[DATA FOR THIS EXERCISE start]

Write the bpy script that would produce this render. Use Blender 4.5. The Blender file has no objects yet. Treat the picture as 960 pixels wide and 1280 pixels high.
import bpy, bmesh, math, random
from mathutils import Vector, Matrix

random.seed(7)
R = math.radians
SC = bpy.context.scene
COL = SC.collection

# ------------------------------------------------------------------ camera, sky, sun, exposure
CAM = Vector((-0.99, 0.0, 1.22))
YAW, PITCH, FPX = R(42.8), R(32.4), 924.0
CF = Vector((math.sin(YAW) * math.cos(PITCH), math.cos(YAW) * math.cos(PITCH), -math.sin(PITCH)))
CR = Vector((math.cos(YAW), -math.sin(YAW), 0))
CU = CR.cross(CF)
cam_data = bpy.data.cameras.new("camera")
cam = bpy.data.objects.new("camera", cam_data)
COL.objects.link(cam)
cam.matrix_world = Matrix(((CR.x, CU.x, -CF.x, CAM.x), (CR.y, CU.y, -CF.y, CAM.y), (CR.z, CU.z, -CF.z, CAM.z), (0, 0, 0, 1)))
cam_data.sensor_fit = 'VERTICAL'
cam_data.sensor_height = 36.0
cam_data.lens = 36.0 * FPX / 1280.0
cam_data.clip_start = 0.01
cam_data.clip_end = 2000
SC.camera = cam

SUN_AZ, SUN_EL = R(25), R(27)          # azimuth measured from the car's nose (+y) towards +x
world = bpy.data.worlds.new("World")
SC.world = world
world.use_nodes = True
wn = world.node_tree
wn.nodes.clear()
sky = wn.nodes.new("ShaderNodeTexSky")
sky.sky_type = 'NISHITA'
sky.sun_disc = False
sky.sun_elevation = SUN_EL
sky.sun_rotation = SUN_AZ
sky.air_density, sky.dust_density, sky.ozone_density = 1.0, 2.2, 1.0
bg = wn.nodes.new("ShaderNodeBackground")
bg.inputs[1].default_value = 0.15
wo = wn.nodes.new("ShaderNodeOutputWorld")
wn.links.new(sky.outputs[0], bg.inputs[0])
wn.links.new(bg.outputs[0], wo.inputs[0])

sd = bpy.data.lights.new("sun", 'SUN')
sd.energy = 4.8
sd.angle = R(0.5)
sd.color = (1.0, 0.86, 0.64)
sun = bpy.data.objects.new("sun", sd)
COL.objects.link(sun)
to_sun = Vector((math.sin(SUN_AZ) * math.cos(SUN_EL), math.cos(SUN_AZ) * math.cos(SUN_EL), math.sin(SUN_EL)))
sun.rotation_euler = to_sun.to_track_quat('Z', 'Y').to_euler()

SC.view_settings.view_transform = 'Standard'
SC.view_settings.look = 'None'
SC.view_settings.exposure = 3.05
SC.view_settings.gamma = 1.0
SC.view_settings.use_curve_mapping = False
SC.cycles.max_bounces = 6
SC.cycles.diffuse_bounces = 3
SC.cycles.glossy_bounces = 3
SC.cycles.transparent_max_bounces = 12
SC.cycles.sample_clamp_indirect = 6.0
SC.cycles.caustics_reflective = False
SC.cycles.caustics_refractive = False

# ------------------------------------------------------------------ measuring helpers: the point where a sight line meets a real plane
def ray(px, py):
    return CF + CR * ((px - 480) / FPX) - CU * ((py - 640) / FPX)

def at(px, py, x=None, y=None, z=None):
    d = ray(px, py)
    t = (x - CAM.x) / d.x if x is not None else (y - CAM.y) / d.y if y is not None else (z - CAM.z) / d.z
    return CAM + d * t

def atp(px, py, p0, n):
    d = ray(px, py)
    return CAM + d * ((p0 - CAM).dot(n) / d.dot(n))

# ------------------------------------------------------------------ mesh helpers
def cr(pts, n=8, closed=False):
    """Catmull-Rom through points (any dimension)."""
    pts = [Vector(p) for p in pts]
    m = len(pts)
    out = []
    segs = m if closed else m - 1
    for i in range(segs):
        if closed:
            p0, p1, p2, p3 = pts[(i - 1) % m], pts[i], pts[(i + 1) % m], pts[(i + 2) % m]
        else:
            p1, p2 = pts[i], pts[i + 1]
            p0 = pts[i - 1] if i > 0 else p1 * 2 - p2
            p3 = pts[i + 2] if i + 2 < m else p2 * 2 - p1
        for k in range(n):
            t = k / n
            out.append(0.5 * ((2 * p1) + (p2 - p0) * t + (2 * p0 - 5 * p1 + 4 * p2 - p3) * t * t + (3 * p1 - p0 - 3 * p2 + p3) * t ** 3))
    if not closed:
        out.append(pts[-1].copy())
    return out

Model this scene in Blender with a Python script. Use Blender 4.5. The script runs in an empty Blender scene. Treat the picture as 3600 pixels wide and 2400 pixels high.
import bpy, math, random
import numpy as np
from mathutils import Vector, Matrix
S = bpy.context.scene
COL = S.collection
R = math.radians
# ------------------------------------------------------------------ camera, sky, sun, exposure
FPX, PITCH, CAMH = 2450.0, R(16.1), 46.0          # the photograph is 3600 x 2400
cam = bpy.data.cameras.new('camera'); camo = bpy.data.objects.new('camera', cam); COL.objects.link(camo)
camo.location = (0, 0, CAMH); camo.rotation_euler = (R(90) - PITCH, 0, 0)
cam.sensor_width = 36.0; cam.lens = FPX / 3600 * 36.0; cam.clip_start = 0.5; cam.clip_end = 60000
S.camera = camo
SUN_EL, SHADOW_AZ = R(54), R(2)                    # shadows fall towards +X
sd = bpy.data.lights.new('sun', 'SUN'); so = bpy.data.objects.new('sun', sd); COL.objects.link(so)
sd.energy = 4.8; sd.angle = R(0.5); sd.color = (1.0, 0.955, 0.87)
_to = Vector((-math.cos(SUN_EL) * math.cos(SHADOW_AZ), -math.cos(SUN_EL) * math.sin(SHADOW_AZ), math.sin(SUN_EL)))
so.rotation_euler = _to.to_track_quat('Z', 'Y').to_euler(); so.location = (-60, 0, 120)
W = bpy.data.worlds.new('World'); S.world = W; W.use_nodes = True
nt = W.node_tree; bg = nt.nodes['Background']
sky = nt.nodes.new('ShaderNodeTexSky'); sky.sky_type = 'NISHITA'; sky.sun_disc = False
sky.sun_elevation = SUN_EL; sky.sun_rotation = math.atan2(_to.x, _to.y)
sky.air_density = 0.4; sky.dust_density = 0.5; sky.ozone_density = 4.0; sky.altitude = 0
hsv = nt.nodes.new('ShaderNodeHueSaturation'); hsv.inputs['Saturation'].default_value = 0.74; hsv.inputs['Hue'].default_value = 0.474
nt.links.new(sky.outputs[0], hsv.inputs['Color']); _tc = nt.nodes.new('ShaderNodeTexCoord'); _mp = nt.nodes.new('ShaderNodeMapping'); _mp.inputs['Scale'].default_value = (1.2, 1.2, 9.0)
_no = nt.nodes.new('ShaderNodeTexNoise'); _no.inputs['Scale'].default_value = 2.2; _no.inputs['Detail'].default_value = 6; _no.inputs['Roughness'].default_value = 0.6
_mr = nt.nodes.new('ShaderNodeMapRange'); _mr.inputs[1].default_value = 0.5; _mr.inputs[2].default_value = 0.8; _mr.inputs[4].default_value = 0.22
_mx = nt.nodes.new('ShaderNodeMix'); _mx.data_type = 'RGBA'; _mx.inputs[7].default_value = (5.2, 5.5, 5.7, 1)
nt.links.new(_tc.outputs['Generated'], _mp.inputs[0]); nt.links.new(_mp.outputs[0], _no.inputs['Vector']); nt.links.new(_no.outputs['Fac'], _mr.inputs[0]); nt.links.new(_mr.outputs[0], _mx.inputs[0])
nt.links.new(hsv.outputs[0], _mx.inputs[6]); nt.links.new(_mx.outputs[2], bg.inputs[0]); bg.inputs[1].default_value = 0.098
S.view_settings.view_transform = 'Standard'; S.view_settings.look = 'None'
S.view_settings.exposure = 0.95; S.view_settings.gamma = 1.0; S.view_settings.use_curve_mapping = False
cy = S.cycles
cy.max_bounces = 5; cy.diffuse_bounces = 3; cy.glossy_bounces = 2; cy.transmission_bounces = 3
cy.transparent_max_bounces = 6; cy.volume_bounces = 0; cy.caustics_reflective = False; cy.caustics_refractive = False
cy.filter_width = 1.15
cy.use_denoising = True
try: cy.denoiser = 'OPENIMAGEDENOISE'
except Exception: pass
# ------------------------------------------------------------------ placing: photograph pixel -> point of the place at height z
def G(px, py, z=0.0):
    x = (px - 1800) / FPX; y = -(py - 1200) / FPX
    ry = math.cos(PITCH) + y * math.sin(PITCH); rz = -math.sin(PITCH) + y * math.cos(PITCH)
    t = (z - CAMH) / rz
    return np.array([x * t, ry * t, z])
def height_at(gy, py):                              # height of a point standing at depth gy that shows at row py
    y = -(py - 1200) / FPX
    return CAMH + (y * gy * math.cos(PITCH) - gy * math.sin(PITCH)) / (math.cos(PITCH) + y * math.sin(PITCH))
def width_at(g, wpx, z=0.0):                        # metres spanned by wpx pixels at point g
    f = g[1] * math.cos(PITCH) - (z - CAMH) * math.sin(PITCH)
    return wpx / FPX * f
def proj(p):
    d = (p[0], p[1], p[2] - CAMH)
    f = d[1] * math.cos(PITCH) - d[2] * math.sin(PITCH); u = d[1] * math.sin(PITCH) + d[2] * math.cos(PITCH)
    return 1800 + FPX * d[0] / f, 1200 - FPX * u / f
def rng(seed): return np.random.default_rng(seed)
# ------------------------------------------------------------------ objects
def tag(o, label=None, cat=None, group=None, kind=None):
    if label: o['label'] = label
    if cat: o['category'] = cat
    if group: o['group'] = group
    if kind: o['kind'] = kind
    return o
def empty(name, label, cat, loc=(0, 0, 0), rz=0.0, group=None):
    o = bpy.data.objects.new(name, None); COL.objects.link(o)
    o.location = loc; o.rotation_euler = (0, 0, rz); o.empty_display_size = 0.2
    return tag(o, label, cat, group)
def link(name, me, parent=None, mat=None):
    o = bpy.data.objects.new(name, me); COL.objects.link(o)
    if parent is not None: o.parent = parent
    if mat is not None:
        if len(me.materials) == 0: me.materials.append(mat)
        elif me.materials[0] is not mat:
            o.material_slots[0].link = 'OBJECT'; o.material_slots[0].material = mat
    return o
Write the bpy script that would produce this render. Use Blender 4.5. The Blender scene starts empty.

[DATA FOR THIS EXERCISE end]

Every line in the data that holds "scene" should be copied out.

SC = bpy.context.scene
Model this scene in Blender with a Python script. Use Blender 4.5. The script runs in an empty Blender scene. Treat the picture as 3600 pixels wide and 2400 pixels high.
S = bpy.context.scene
Write the bpy script that would produce this render. Use Blender 4.5. The Blender scene starts empty.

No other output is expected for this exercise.